Bio-inspired Design
The quest for the simultaneous full-scale attainment of strength and toughness in structural materials has traditionally been a trade-off. Despite many efforts, such synthetic composite has not yet been possible due to the lack of intelligent material design and manufacturing. Nature, on the other hand, overcomes such limitations by developing damage-tolerant composite materials through multiple length-scale internalized designs where the optimized composition of the hard phase (providing high strength) is packaged with soft organic phases (providing high toughness) in a complex architecture. Taking inspiration from nature’s complex designs, my research focuses on maximizing the combination of strength and toughness in brittle materials like ceramics, glass, and cement using bio-based soft polymers.

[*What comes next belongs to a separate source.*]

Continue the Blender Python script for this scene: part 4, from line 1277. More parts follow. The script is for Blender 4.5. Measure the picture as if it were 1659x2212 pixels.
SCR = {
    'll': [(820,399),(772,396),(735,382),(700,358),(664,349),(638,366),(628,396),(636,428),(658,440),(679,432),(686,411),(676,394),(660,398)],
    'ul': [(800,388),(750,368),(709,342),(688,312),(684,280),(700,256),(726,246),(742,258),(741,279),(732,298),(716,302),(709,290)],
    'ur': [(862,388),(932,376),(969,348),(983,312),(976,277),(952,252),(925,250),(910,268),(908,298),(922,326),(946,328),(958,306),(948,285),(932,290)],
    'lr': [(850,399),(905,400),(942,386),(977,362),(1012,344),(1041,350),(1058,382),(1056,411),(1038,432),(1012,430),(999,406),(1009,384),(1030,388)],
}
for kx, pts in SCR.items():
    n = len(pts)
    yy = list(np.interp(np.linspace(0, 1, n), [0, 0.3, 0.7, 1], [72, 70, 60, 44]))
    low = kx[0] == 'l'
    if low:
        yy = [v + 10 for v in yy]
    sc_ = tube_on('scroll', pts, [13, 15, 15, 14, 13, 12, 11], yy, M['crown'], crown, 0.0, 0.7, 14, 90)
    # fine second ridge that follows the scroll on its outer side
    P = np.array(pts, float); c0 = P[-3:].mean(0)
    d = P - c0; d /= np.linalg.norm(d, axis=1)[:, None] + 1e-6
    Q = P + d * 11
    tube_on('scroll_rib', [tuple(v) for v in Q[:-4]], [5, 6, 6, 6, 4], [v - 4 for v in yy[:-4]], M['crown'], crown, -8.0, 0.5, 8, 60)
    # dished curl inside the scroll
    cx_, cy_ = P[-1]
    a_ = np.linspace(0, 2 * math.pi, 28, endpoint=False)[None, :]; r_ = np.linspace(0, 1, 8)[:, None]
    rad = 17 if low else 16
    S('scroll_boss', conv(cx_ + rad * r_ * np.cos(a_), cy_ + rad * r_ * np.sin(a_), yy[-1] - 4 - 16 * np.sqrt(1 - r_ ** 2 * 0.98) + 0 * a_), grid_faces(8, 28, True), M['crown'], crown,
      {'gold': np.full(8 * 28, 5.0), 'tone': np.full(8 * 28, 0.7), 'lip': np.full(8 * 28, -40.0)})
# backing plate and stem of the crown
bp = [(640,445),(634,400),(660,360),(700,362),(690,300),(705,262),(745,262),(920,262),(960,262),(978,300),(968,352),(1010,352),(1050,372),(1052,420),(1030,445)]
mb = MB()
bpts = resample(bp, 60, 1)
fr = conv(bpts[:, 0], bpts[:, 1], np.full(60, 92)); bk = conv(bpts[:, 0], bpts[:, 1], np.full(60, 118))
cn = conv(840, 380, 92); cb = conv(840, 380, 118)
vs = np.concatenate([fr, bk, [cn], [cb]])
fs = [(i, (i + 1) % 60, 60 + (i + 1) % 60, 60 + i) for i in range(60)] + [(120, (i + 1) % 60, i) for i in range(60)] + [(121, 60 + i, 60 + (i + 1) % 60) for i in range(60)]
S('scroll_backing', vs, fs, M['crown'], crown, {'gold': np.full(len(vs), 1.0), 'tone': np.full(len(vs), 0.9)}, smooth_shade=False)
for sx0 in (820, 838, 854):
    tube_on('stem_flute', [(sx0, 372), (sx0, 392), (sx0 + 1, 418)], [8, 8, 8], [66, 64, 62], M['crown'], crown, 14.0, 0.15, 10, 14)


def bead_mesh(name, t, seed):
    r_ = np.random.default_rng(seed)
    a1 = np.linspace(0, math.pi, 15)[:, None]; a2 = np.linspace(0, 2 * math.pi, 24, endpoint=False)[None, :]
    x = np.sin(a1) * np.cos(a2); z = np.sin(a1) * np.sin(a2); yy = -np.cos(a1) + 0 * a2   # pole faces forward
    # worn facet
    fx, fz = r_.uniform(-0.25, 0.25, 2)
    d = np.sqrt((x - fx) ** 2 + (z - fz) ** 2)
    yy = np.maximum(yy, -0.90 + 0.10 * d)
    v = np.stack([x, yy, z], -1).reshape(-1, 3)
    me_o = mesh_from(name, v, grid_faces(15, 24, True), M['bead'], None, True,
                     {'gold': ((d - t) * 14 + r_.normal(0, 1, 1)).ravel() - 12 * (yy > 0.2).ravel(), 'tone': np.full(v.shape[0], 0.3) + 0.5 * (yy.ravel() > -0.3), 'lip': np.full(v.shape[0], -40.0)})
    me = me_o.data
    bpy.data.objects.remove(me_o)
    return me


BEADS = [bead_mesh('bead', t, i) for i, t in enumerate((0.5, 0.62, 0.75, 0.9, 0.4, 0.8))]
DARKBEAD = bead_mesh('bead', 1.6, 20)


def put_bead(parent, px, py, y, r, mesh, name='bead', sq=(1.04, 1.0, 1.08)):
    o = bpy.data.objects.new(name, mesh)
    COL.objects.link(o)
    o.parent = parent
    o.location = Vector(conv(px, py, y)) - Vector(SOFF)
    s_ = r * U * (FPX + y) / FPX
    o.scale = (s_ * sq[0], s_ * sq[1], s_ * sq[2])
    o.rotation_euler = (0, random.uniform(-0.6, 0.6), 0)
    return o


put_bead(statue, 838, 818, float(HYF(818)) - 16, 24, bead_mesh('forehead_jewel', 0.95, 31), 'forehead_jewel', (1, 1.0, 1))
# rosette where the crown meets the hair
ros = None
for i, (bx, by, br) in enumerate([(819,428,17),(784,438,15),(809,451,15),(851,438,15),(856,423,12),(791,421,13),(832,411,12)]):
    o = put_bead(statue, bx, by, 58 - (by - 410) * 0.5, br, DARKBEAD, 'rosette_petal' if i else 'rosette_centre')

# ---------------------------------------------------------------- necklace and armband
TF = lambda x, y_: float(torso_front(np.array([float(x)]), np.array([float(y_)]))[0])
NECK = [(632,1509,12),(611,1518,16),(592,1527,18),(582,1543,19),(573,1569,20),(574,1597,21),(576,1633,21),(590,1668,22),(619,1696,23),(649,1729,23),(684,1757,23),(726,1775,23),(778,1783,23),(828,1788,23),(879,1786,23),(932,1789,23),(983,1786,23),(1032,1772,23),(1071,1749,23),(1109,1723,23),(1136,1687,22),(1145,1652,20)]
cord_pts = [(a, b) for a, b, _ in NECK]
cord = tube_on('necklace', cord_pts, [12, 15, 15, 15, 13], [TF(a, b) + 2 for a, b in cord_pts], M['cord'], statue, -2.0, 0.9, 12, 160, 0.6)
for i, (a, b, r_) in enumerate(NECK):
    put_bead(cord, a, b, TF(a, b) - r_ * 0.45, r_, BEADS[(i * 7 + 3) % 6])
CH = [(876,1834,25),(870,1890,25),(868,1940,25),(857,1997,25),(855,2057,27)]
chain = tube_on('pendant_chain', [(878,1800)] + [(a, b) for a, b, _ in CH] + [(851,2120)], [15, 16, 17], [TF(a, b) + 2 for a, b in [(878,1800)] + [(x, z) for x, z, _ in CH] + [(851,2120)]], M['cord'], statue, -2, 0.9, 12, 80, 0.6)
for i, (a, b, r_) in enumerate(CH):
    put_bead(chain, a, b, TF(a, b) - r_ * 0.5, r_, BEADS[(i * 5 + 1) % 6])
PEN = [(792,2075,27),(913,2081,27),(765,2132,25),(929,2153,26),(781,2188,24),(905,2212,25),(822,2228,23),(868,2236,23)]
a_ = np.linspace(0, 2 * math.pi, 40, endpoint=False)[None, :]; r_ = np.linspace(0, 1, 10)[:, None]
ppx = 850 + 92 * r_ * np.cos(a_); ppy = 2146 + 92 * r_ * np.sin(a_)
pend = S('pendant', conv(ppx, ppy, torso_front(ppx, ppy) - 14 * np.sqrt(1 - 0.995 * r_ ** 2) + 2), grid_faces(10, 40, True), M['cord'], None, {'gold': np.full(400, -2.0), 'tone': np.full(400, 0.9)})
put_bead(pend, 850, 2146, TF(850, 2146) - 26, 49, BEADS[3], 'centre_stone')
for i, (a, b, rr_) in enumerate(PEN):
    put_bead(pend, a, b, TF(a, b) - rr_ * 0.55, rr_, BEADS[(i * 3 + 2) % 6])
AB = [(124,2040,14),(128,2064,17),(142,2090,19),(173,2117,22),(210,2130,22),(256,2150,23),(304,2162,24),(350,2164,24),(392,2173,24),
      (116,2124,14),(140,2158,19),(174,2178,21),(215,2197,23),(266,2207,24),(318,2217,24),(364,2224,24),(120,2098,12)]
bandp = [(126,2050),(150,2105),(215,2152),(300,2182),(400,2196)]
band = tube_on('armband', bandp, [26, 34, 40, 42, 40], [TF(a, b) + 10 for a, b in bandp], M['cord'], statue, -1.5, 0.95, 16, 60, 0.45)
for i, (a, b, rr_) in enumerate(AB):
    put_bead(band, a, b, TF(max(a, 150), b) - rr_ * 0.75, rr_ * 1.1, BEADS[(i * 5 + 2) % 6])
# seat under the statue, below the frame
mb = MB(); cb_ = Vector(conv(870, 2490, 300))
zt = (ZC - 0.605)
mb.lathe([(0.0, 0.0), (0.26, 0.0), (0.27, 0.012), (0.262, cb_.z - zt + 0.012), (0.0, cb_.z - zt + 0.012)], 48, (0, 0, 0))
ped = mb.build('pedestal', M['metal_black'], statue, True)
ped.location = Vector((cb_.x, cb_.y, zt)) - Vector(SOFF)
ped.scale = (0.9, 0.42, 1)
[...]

Figure. Damage-tolerant ceramic schwarzites
Metamaterials Design
Architecture plays a significant role in the mechanical efficiency of structures. In a new class of architected structure named ‘mechanical metamaterial’, one can achieve unique and tailorable mechanical properties by changing the topology of designed structures such as tunable stiffness, negative compression ratio, negative compressibility, and vanishing shear modulus through rationally engineered deformation mechanisms. While these benefits have mainly been observed at the micro- or nanoscale, my research aims to address the significant challenge of scaling up these nanoscale features to create macro-scale materials. I focus on developing multiscale meta-structures with optimized topologies to maximize the combination of mechanical properties in structural materials. My goal is to develop lightweight mechanical meta-structures with unconventional mechanical properties, extending the property space of known materials.